Like the ACCA provision examined in Johnson, 18 U.S.C. § 924(c) contains an elements clause (sometimes called the "force clause") and a residual clause similar to the one invalidated in Johnson. Specifically, § 924(c)(3) defines a "crime of violence" as a felony that "has as an element the use, attempted use, or threatened use of physical force against the property or person of another" (the elements clause) or "by its nature, involves a substantial risk that physical force against the person or property of another may be used in the course of committing the offense" (the residual clause). 18 U.S.C. § 924(c)(3). Montoya argued that his convictions for forcible assault on federal officers did not qualify as crimes of violence under the elements clause. ROA, Vol. 1 at 6. Therefore, he reasoned, he was "necessarily convicted under the residual clause." Id. Montoya asserted that the residual clause of § 924(c) was unconstitutional under Johnson, and that as a result, his § 924(c) convictions were invalid.
On appeal, Montoya acknowledges that this argument is foreclosed by Tenth Circuit precedent. In United States v.

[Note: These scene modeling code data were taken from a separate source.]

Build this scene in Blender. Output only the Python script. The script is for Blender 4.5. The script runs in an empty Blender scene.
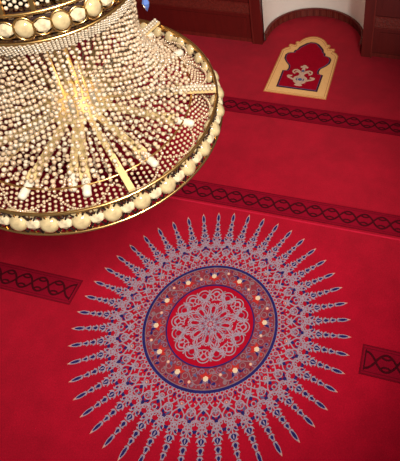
import bpy, bmesh, math, random
from mathutils import Vector, Matrix
random.seed(7)
PI = math.pi; TAU = 2*PI
S = bpy.context.scene
COL = S.collection
sin, cos, rad = math.sin, math.cos, math.radians

# ------------------------------------------------------------------ materials
def srgb(r, g, b):
    f = lambda c: (c/12.92 if c <= .04045 else ((c+.055)/1.055)**2.4)
    return (f(r/255), f(g/255), f(b/255), 1)

def mat(name, rgb, rough=.5, metal=0, trans=0, ior=1.45, noise=None, bump=None, emit=None, sheen=0, spec=.5, coat=0):
    m = bpy.data.materials.new(name); m.use_nodes = True
    nt = m.node_tree; b = nt.nodes['Principled BSDF']
    c = srgb(*rgb)
    b.inputs['Base Color'].default_value = c
    b.inputs['Roughness'].default_value = rough
    b.inputs['Metallic'].default_value = metal
    b.inputs['Transmission Weight'].default_value = trans
    b.inputs['IOR'].default_value = ior
    b.inputs['Sheen Weight'].default_value = sheen
    b.inputs['Specular IOR Level'].default_value = spec
    b.inputs['Coat Weight'].default_value = coat
    tc = nt.nodes.new('ShaderNodeTexCoord')
    if noise:                                   # list of (scale, amount) value variations
        last = None
        for sc, am in noise:
            n = nt.nodes.new('ShaderNodeTexNoise'); n.inputs['Scale'].default_value = sc
            n.inputs['Detail'].default_value = 4; n.inputs['Roughness'].default_value = .6
            nt.links.new(tc.outputs['Object'], n.inputs['Vector'])
            mr = nt.nodes.new('ShaderNodeMapRange')
            mr.inputs['From Min'].default_value = .3; mr.inputs['From Max'].default_value = .7
            mr.inputs['To Min'].default_value = 1-am; mr.inputs['To Max'].default_value = 1+am
            nt.links.new(n.outputs['Fac'], mr.inputs['Value'])
            if last is None: last = mr.outputs['Result']
            else:
                mu = nt.nodes.new('ShaderNodeMath'); mu.operation = 'MULTIPLY'
                nt.links.new(last, mu.inputs[0]); nt.links.new(mr.outputs['Result'], mu.inputs[1]); last = mu.outputs[0]
        vm = nt.nodes.new('ShaderNodeVectorMath'); vm.operation = 'SCALE'
        vm.inputs[0].default_value = c[:3]
        nt.links.new(last, vm.inputs['Scale'])
        nt.links.new(vm.outputs['Vector'], b.inputs['Base Color'])
    if bump:
        n = nt.nodes.new('ShaderNodeTexNoise'); n.inputs['Scale'].default_value = bump[0]; n.inputs['Detail'].default_value = 3
        nt.links.new(tc.outputs['Object'], n.inputs['Vector'])
        bp = nt.nodes.new('ShaderNodeBump'); bp.inputs['Strength'].default_value = bump[1]; bp.inputs['Distance'].default_value = .01
        nt.links.new(n.outputs['Fac'], bp.inputs['Height']); nt.links.new(bp.outputs['Normal'], b.inputs['Normal'])
    if emit:
        b.inputs['Emission Color'].default_value = srgb(*emit[0]); b.inputs['Emission Strength'].default_value = emit[1]
    return m

def wood(name, rgb, scale=(14, 14, 1.2), amt=.3, rough=.45):
    m = mat(name, rgb, rough)
    nt = m.node_tree; b = nt.nodes['Principled BSDF']
    tc = nt.nodes.new('ShaderNodeTexCoord'); mp = nt.nodes.new('ShaderNodeMapping')
    mp.inputs['Scale'].default_value = scale
    n = nt.nodes.new('ShaderNodeTexNoise'); n.inputs['Scale'].default_value = 3; n.inputs['Detail'].default_value = 6
    cr = nt.nodes.new('ShaderNodeValToRGB')
    c = srgb(*rgb)
    cr.color_ramp.elements[0].position = .3; cr.color_ramp.elements[1].position = .7
    cr.color_ramp.elements[0].color = tuple(x*(1-amt) for x in c[:3])+(1,)
    cr.color_ramp.elements[1].color = tuple(x*(1+amt) for x in c[:3])+(1,)
    nt.links.new(tc.outputs['Object'], mp.inputs['Vector']); nt.links.new(mp.outputs['Vector'], n.inputs['Vector'])
    nt.links.new(n.outputs['Fac'], cr.inputs['Fac']); nt.links.new(cr.outputs['Color'], b.inputs['Base Color'])
    return m

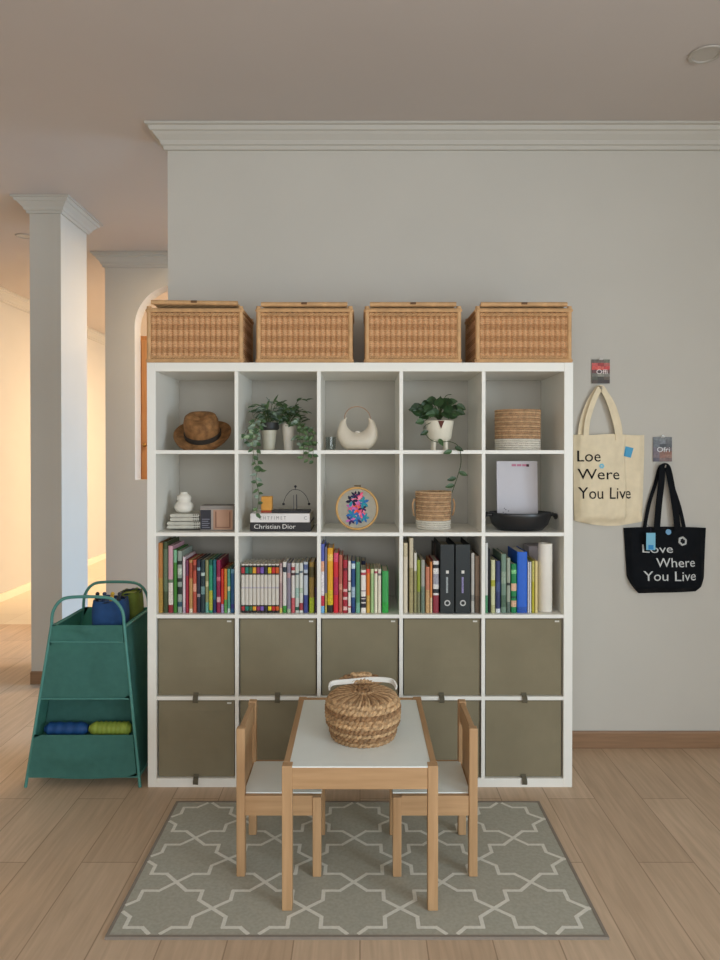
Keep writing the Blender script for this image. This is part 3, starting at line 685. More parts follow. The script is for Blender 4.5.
xb = PX(517.5, 3.12)
round_basket('tan woven basket with white lower band, alone in its top-row compartment near the tote bags', (xb, 3.12, ROW1 + .0008), .100, .102, .178, .29)
# white menu folder + black tray
D = 3.16; x0, x1, z1 = PX(497.5, D), PX(538.5, D), PZ(460.5, D)
t = thing('booklet', 'large white booklet with pink print at its top, leaning behind the black tray', 'booklet', ((x0 + x1) / 2, D + .02, ROW2 + .001))
Mx = Matrix.Translation((0, D, ROW2 + .002)) @ Matrix.Rotation(-.07, 4, 'X')
obj('cover', box(B(), x0, x1, 0, .012, 0, z1 - ROW2 - .004, M4=Mx), M('#c6c2c6', .5, .015), t, bevel=.001)
b = B(); hh = z1 - ROW2
for i in range(3): box(b, x0 + .068 + i * .024, x0 + .088 + i * .024, -.0012, -.0004, hh - .028, hh - .018, M4=Mx)
obj('pink_print', b, M('#c07a90', .6), t)
obj('seal', lathe(B(), [(0, 0), (.007, 0), (.007, .0012), (0, .0012)], (0, 0, 0), 16).__class__ and box(B(), x0 + .135, x0 + .147, -.0014, -.0004, hh - .03, hh - .018, M4=Mx), M('#4a1c28', .6), t)
b = B()
for i in range(7): xx = x0 + .025 + (i * 37 % 5) * .006; zz = .03 + (i * 23 % 7) * .006; box(b, xx, xx + .004, -.0012, -.0004, zz + .02, zz + .024, M4=Mx)
obj('small_print', b, M('#3c3a40', .6), t)
D = 3.10; xc = PX(520, D); BKT = M('#1d1e20', .32, .05, spec=.5)
t = thing('oval_tray', 'shallow black bowl-shaped tray with loop handles in front of the white booklet', 'tray', (xc, D, ROW2 + .001))
A = .140; Bc = .10
pr = [(0, 0), (.70, 0), (.88, .024), (.98, .062), (1.0, .076), (.985, .078), (.955, .070), (.80, .032), (.60, .008), (0, .008)]
obj('bowl', lathe(B(), [(r * A, z) for r, z in pr], (xc, D, ROW2 + .001), 40, sy=Bc / A), BKT, t, smooth=True)
for s in (-1, 1):
    obj('handle', tube(B(), bez([(xc + s * A * .93, D - .03, ROW2 + .070), (xc + s * (A + .014), D - .026, ROW2 + .068), (xc + s * (A + .018), D, ROW2 + .052), (xc + s * (A + .014), D + .026, ROW2 + .068), (xc + s * A * .93, D + .03, ROW2 + .070)], 5), .0065, 8), BKT, t, smooth=True)

# ------------------------------------------------------------------ top row items
# straw hat
D = 3.14; xc = PX(204, D); z0 = ROW1 + .001; b = B()
t = thing('straw_hat', 'brown woven straw trilby hat with a dark band', 'hat', (xc, D, z0))
ST = M('#9a6e42', .8, .45, 45, .8, 160, second='#684726', name='straw'); n = 48
def hatv(r, z, k, a): return (xc + r * math.cos(a), D + r * 1.02 * math.sin(a), z0 + z + k)
rings = []
for r, z, up in ((.066, .026, 0), (.078, .016, .1), (.098, .010, .6), (.116, .012, 1.0), (.118, .014, 1.05), (.116, .0095, 1.0), (.098, .007, .6), (.078, .012, .1), (.064, .022, 0)):
    rings.append([b.verts.new(hatv(r, z, .022 * up * abs(math.cos(2 * PI * i / n)) ** 1.5 + .010 * up * (1 if math.sin(2 * PI * i / n) > 0 else 0) * abs(math.sin(2 * PI * i / n)) - (.004 * up if math.sin(2 * PI * i / n) < 0 else 0) * abs(math.sin(2 * PI * i / n)), 2 * PI * i / n)) for i in range(n)])
for p, q in zip(rings, rings[1:]):
    for i in range(n): b.faces.new([p[i], p[(i + 1) % n], q[(i + 1) % n], q[i]])
obj('brim', b, ST, t, smooth=True)
b = B(); rings = []
for r, z in ((.068, .018), (.071, .045), (.072, .070), (.070, .092), (.063, .110), (.050, .120), (.034, .119), (.016, .112), (.004, .110)):
    rings.append([b.verts.new(hatv(r, z + (.006 * math.cos(2 * 2 * PI * i / n) if z > .105 else 0), 0, 2 * PI * i / n)) for i in range(n)])
for p, q in zip(rings, rings[1:]):
    for i in range(n): b.faces.new([p[i], p[(i + 1) % n], q[(i + 1) % n], q[i]])
b.faces.new(rings[-1])
obj('crown', b, ST, t, smooth=True)
t.rotation_euler = (math.radians(33), 0, 0); t.scale = (1.08, 1.05, 1.02); t.location.z += .046; t.location.y -= .01
obj('hat_band', lathe(B(), [(.070, .021), (.0745, .022), (.0755, .042), (.072, .044)], (xc, D, z0), 40, sy=1.02), M('#2e2720', .7, .1), t, smooth=True)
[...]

Kendall, 876 F.3d 1264 (10th Cir. 2017), we held that forcibly assaulting an officer under 18 U.S.C. § 111(b) is a crime of violence as defined in § 924(c) because it has as an element "the use, threatened use, or attempted use of violent physical force." Id. at 1270. Thus, Montoya's § 111(b) convictions qualify as "crime[s] of violence" under the elements clause of § 924(c), meaning the crime-of-violence convictions do not rest on the allegedly unconstitutional residual clause. As Montoya concedes, this panel is bound by Kendall and can grant him no relief. He filed this appeal "only to preserve his argument that . . . assault on a federal officer pursuant to 18 U.S.C. § [111(b)] does not qualify as a crime of violence under the force clause of § 924(c)." Aplt. Br. at 1.
III.
Given the above, we DENY Montoya's request for a certificate of appealability and DISMISS this appeal.